In order to promote transparency in the appointment of judges to the courts, a number of countries have established independent judicial services commissions (made up of independent minded professionals) that screen proposed judicial appointments and then make appropriate recommendations to the Government, which invariably accepts the recommendations. This process ensures that only fit and proper and legally competent people are appointed as judges. This practice can be suitably adopted in Ghana. The Judicial Council in Ghana can play this role, if it is sufficiently independent of the Government, and provided that such a role is compatible with the present constitutional and any other legislative provisions on the Council.

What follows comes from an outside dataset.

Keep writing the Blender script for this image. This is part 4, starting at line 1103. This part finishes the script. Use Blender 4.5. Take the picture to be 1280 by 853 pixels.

Finally it is important to start thinking seriously about increasing the security of judges, court staff, and the litigants. Appropriately designed court spaces can result in more security at less cost. We also need to look at simple things like improving upon signage. This will make it easier for the public to find the right courtroom or clerical office. The Government should also give serious thought to making the laws of Ghana and the judgments of the superior courts freely accessible on the internet. Poor or small countries like Burkina Faso, Belize and Pacific Island countries like the Solomon Islands, Nauru and Vanuatu have all placed their laws and the judgments of their courts on the internet for the global community to access them free of charge (see, for example, http://www.paclii.org). Such measures would help increase the public's access to and understanding of the legal system and the laws of Ghana. The laws of Ghana and the judgments of the superior courts are at present largely inaccessible to most Ghanaians. A private entity, the Datacentre has endeavoured to fill the vacuum that exists by placing the laws and decisions of the courts on cdroms and on the internet, accessible only by subscription. Unfortunately, the subscription fees are quite high and well beyond the means of most Ghanaians.
These challenges can be more effectively met when there are Executive and operational guarantees of judicial independence; when sufficient financial resources are predictably and transparently provided to the judiciary; when competent judges are transparently appointed, when judgments can be rendered, enforced, and reviewed without danger to the person, family, or property of the judges; and when discipline within the bench itself is subject to the rules of due process.